Ofcom’s 2015 Communications Market Report found that smartphones and tablets are changing our TV viewing habits. Young people, in particular, like being able to watch TV shows and movies on devices other than a television.

According to Ofcom, most 16 to 24-year-olds are watching on-demand and catch-up programmes on computers and smartphones rather than on a TV connected to a set-top box. Almost half (45%) of all young people in the UK watch TV programmes on a smartphone, while four in ten (40%) use a set-top box.

Entertainment providers need to respond to this trend by offering “TV Everywhere” (TVE), according to a new survey by consulting firm Altman Vilandrie & Company and premium entertainment network EPIX. The companies found that pay-TV providers can attract and retain younger consumers with TVE, but awareness remains low.

More than half (55%) of younger millennials (18 to 24-year-old subscribers) and 48% of older millennials (25 to 34-year-olds) said they would use TVE at least once a month if their provider offered it.

What’s more, a majority (54%) of young millennials and 47% of older millennials who don’t currently have a multichannel service agreed that they would be more likely to consider subscribing to pay-TV if they could watch content on devices other than their TVs.

“Young viewers tend to be mobile device viewers and the survey shows that the best way for pay-TV operators to capture and retain those consumers is through TV Everywhere,” said Jonathan Hurd, Altman Vilandrie & Company director. “However, providers need to do a much better job of promoting TV Everywhere and driving its usage or risk continued erosion of subscribers, especially millennials.”

“TV Everywhere and related features such as network PVR, which allow viewers to watch content on their mobile devices wherever they are, is set to be the new battleground for Pay TV services as they seek to differentiate themselves.

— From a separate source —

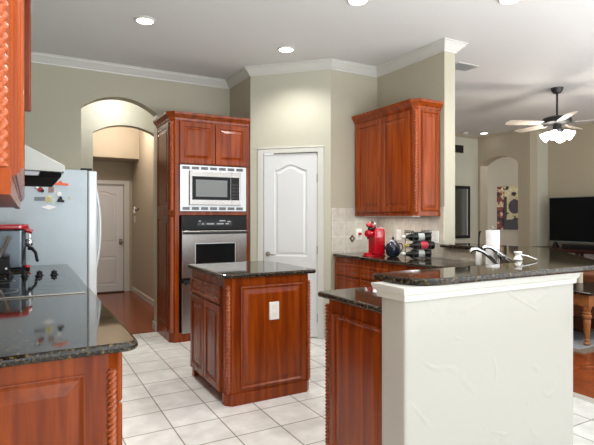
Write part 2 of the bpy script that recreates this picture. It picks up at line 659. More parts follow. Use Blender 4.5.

However, the continued rise of OTT services (as recently evidenced by Disney’s streaming service) provides that further disruption is still happening as content owners look to go direct to consumers. Consumers do seem happy to sign up to multiple services of this kind, so there is room for multiple OTT services of this nature to coexist in one household. Whether it will result in “cord cutting” remains to be seen but it may be most effective in engaging the “cord nevers” and in taking out the middlemen – the platforms.”